History experts believe that when Fort Ancient and other earthworks created by the Hopewells join the UNESCO list, people from around the globe will visit them, and may add trips to the Fortified Hill works. That hope is increased by the fact the earthworks are located near the Pyramid Hill Sculpture Park and Museum, and the fact the immense indoor sports complex and convention center, to open in 2021, will attract 10,000 athletes and their families to Hamilton some weekends, and those people will be a pool of possible visitors.
The earthworks are large, occupying almost 17 acres, and seem to have been used for ceremonial purposes. But with trees, and invasive-species honeysuckle surrounding them, they were difficult to see.
“We’re going to need on the order of half a million or more” to buy the property, Gardner announced to the group before the walk to the earthworks.
“As you know, these people that built these monuments that we call the Hopewell culture, they didn’t leave us any written documents, or written records,” Gardner said. “We don’t know what they called themselves.
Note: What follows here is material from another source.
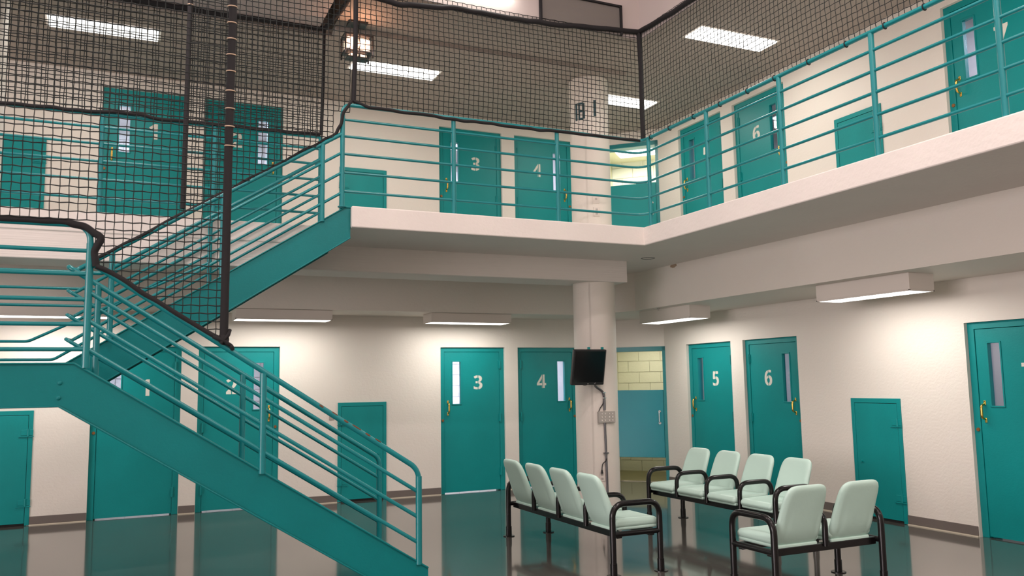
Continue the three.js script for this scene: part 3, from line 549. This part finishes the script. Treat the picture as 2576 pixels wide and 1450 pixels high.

And the only way we can learn about them is through scientific archaeology. But to do that, we have to have the places that archaeology can go study.”
With only a month before the auction, Gardner and others hope the community will donate money, particularly through tax-deductible donations to the Archaeological Conservancy specifically for the Fortified Hill purchase. Donations can be made through the website, www.archaeologicalconservancy.org.
Gardner said if advocates had a year to raise the money, “this would be a slam dunk.”
Hope Taft said she attended because, “I’m very interested in Hopewell ceremonial sites. I’m on the world heritage site committee, and we are working very hard to make the Hopewell sites in Ohio world-heritage status by 2021-22, somewhere in there.”